Rosjanie aresztowani w Norwegii. Tłumaczyli, że są turystami
Czworo Rosjan zostało zatrzymanych w Mosjoen w północno-zachodniej Norwegii pod zarzutem fotografowania obiektów chronionych na północy kraju. Sąd aresztował ich na tydzień.
Norweska policja poinformowała, że w grupie było trzech mężczyzn i jedna kobieta.
Mówili, że są turystami
- Podczas kontroli samochodu z rosyjską rejestracją znaleźliśmy dużo sprzętu fotograficznego i stosunkowo obszerny materiał zdjęciowy. Wcześniej otrzymaliśmy informację o ich podejrzanej działalności - podkreślił Gaute Rydmark z policji w okręgu Nordland.
Nie ujawniono, jakimi obiektami objętymi zakazem fotografowania interesowali się przybysze z Rosji. Wiadomo jednak, że podczas policyjnego przesłuchania tłumaczyli, że są turystami. Mówili, że do Norwegii wjechali z Finlandii już na przełomie września i października.

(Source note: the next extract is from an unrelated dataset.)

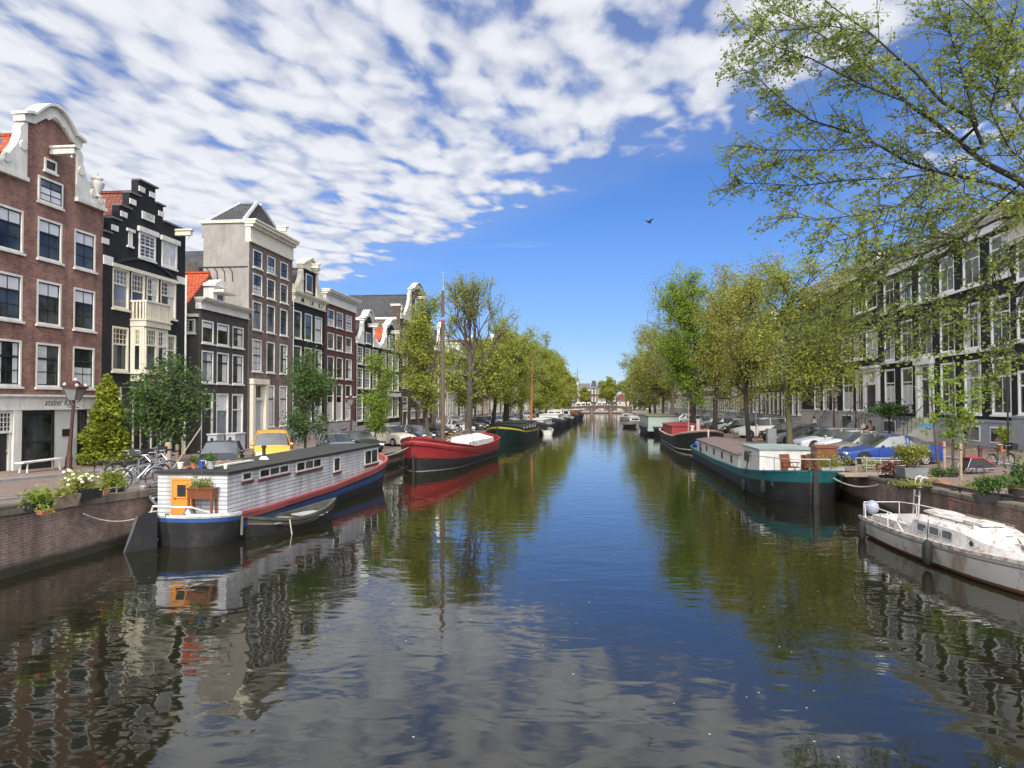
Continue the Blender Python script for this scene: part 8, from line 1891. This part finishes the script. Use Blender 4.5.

Mosjonen, w którym zatrzymano Rosjan, to malownicza miejscowość faktycznie popularna wśród turystów. Jednak, według lokalnych mediów, na zdjęciach, które znaleziono w aparatach Rosjan, mogła znajdować się baza norweskich sił zbrojnych Drevjamoen, która znajduje się 30 km na północ od miejsca zatrzymania podejrzanych.
Co ciekawe, w ostatnich dniach doszło do dwóch innych przypadków zatrzymania obywateli Rosji w Norwegii podejrzanych o nielegalne fotografowanie i filmowanie.
W sobotę 15 października policja zatrzymała na lotnisku w Tromsoe 51-letniego Rosjanina z dronem oraz zdjęciami m.in. wojskowego helikoptera. Dzień wcześniej pod zarzutem nielegalnego filmowania z powietrza aresztowano obywatela Rosji z izraelskim paszportem. Próbował wyjechać z Norwegii przez przejście graniczne w Storskog na dalekiej północy.
"Nowa sytuacja bezpieczeństwa w Norwegii"
"Zagrożenie ze strony Rosji wzrosło po inwazji na Ukrainę. Nie możemy być naiwni" - powiedziała norweska minister sprawiedliwości Emilie Enger Mehl podczas poniedziałkowej konferencji prasowej. Dodała, że ostatnie aresztowania Rosjan są konsekwencją "nowej sytuacji bezpieczeństwa w Norwegii".
W Norwegii podwyższono alert bezpieczeństwa po doniesieniach o przypadkach lotów niezidentyfikowanych dronów nad polami naftowymi i gazowymi. Po wyciekach z gazociągów Nord Stream, spowodowanych najpewniej aktami sabotażu, norweskie siły zbrojne zwiększyły patrole na Morzu Norweskim oraz Morzu Północnym, gdzie znajduje się infrastruktura energetyczna.